**** Supplied material ****
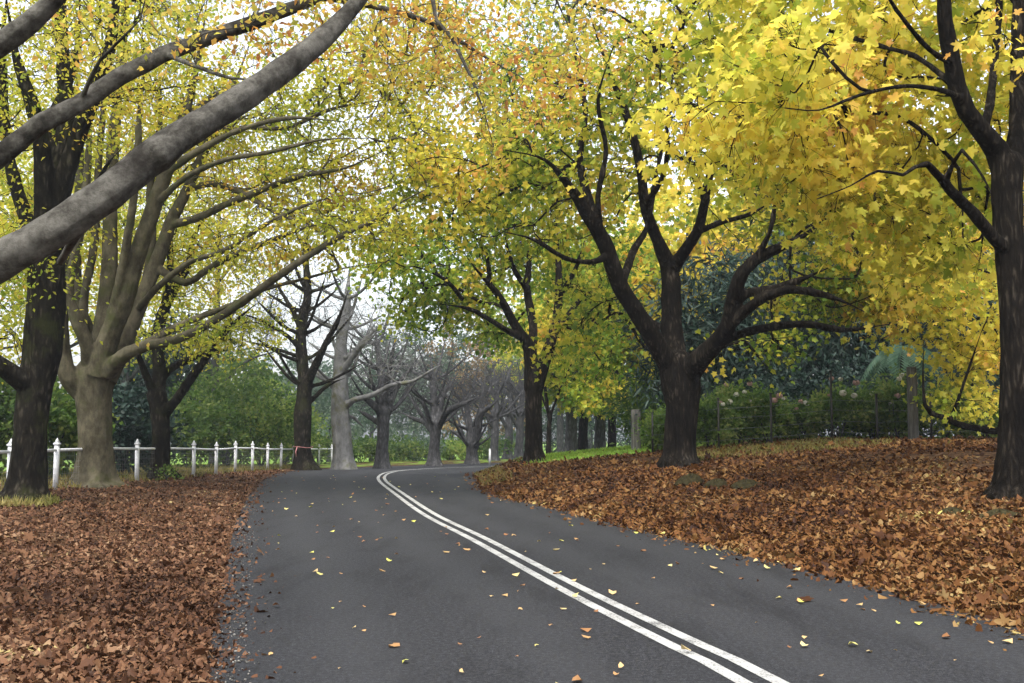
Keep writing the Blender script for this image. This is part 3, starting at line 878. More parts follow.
# the tree just out of view on the left whose limbs cross the picture
def near_tree():
    return T('copper_tree', 'smooth grey limbs with scattered orange leaves reaching in from beyond left edge', 'tree', AVENUE_L, 8.0,
      [(-330, 660, 0, 50), (-330, 600, 0, 42), (-325, 500, 0, 38), (-310, 420, 0, 40), (-290, 370, 0, 40)],
      [[(-300, 390, 0, 32), (-190, 345, -.3, 26), (-80, 300, -.5, 23), (0, 261, -.6, 19.5), (60, 227, -.6, 18.5), (110, 192, -.6, 18), (146, 162, -.5, 17.5), (158, 154, -.5, 18.5), (172, 143, -.45, 16), (190, 131, -.4, 15.5), (240, 99, -.2, 14.5), (290, 64, 0, 13), (330, 32, .2, 12), (365, -8, .4, 11), (400, -60, .6, 11), (450, -130, .9, 8)],
       [(-296, 385, 0, 24), (-180, 290, .4, 17), (-80, 210, .6, 13), (0, 156, .8, 10.5), (40, 124, .8, 10), (80, 104, .9, 9.5), (120, 77, 1, 9), (165, 54, 1.1, 8.5), (210, 37, 1.2, 8), (260, 20, 1.3, 7), (320, -3, 1.5, 6), (400, -30, 1.8, 5), (500, -60, 2.2, 3)],
       [(-292, 380, 0, 28), (-220, 240, -.4, 20), (-120, 130, -.6, 15), (-40, 72, -.7, 12.5), (0, 45, -.7, 11.5), (30, 22, -.7, 11), (60, -5, -.7, 10), (120, -60, -.6, 8), (200, -130, -.4, 5)],
           [(88, 218, -.6, 5), (60, 262, -.2, 3.5), (88, 225, .2, 4)],
       [(315, -5, 1.5, 4), (380, 8, 1.6, 3), (430, 22, 1.8, 2.6), (455, 38, 2, 2.2), (490, 60, 2.3, 1.6), (530, 82, 2.6, 1)],
       [(430, -30, 1.8, 3), (436, 20, 1.7, 2.4), (452, 38, 1.7, 2.2), (470, 75, 1.7, 1.9), (483, 108, 1.7, 1.5), (493, 145, 1.7, .8)],
       [(500, -60, 2.2, 3), (540, -30, 2.4, 2), (570, 30, 2.6, 1.2)],
       [(165, 54, 1.1, 3.5), (195, 66, .8, 2.4), (230, 78, .5, 1.8), (270, 80, .2, 1.2)],
       [(80, 104, .9, 3), (100, 60, .6, 2), (140, 20, .3, 1.4), (150, -20, 0, 1)]],
      [(430, 40, 1.8, 90, 70, .8, 1.6), (510, 60, 2.2, 80, 80, .8, 1.3), (170, 30, .8, 140, 45, .8, .9), (300, 0, 1.2, 90, 50, .8, .9), (250, -80, .5, 220, 70, 1, .8), (480, 130, 1.8, 45, 40, .5, .25), (580, 20, 2.4, 60, 60, .7, .6)],
      360, 3600, M['leaf_copper'], M['bark_limb'], 31, leaf=OVAL, size=.075, spray=(.10, .10, .07), twigs=4, twig_len=.2, tip=.0025, remesh=.014, sides=16, wander=.12, reach=3.0)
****
Exercise brief: Reproduce the whole listing above word for word, but not its pictures.

Exercise result:
Keep writing the Blender script for this image. This is part 3, starting at line 878. More parts follow.
# the tree just out of view on the left whose limbs cross the picture
def near_tree():
    return T('copper_tree', 'smooth grey limbs with scattered orange leaves reaching in from beyond left edge', 'tree', AVENUE_L, 8.0,
      [(-330, 660, 0, 50), (-330, 600, 0, 42), (-325, 500, 0, 38), (-310, 420, 0, 40), (-290, 370, 0, 40)],
      [[(-300, 390, 0, 32), (-190, 345, -.3, 26), (-80, 300, -.5, 23), (0, 261, -.6, 19.5), (60, 227, -.6, 18.5), (110, 192, -.6, 18), (146, 162, -.5, 17.5), (158, 154, -.5, 18.5), (172, 143, -.45, 16), (190, 131, -.4, 15.5), (240, 99, -.2, 14.5), (290, 64, 0, 13), (330, 32, .2, 12), (365, -8, .4, 11), (400, -60, .6, 11), (450, -130, .9, 8)],
       [(-296, 385, 0, 24), (-180, 290, .4, 17), (-80, 210, .6, 13), (0, 156, .8, 10.5), (40, 124, .8, 10), (80, 104, .9, 9.5), (120, 77, 1, 9), (165, 54, 1.1, 8.5), (210, 37, 1.2, 8), (260, 20, 1.3, 7), (320, -3, 1.5, 6), (400, -30, 1.8, 5), (500, -60, 2.2, 3)],
       [(-292, 380, 0, 28), (-220, 240, -.4, 20), (-120, 130, -.6, 15), (-40, 72, -.7, 12.5), (0, 45, -.7, 11.5), (30, 22, -.7, 11), (60, -5, -.7, 10), (120, -60, -.6, 8), (200, -130, -.4, 5)],
           [(88, 218, -.6, 5), (60, 262, -.2, 3.5), (88, 225, .2, 4)],
       [(315, -5, 1.5, 4), (380, 8, 1.6, 3), (430, 22, 1.8, 2.6), (455, 38, 2, 2.2), (490, 60, 2.3, 1.6), (530, 82, 2.6, 1)],
       [(430, -30, 1.8, 3), (436, 20, 1.7, 2.4), (452, 38, 1.7, 2.2), (470, 75, 1.7, 1.9), (483, 108, 1.7, 1.5), (493, 145, 1.7, .8)],
       [(500, -60, 2.2, 3), (540, -30, 2.4, 2), (570, 30, 2.6, 1.2)],
       [(165, 54, 1.1, 3.5), (195, 66, .8, 2.4), (230, 78, .5, 1.8), (270, 80, .2, 1.2)],
       [(80, 104, .9, 3), (100, 60, .6, 2), (140, 20, .3, 1.4), (150, -20, 0, 1)]],
      [(430, 40, 1.8, 90, 70, .8, 1.6), (510, 60, 2.2, 80, 80, .8, 1.3), (170, 30, .8, 140, 45, .8, .9), (300, 0, 1.2, 90, 50, .8, .9), (250, -80, .5, 220, 70, 1, .8), (480, 130, 1.8, 45, 40, .5, .25), (580, 20, 2.4, 60, 60, .7, .6)],
      360, 3600, M['leaf_copper'], M['bark_limb'], 31, leaf=OVAL, size=.075, spray=(.10, .10, .07), twigs=4, twig_len=.2, tip=.0025, remesh=.014, sides=16, wander=.12, reach=3.0)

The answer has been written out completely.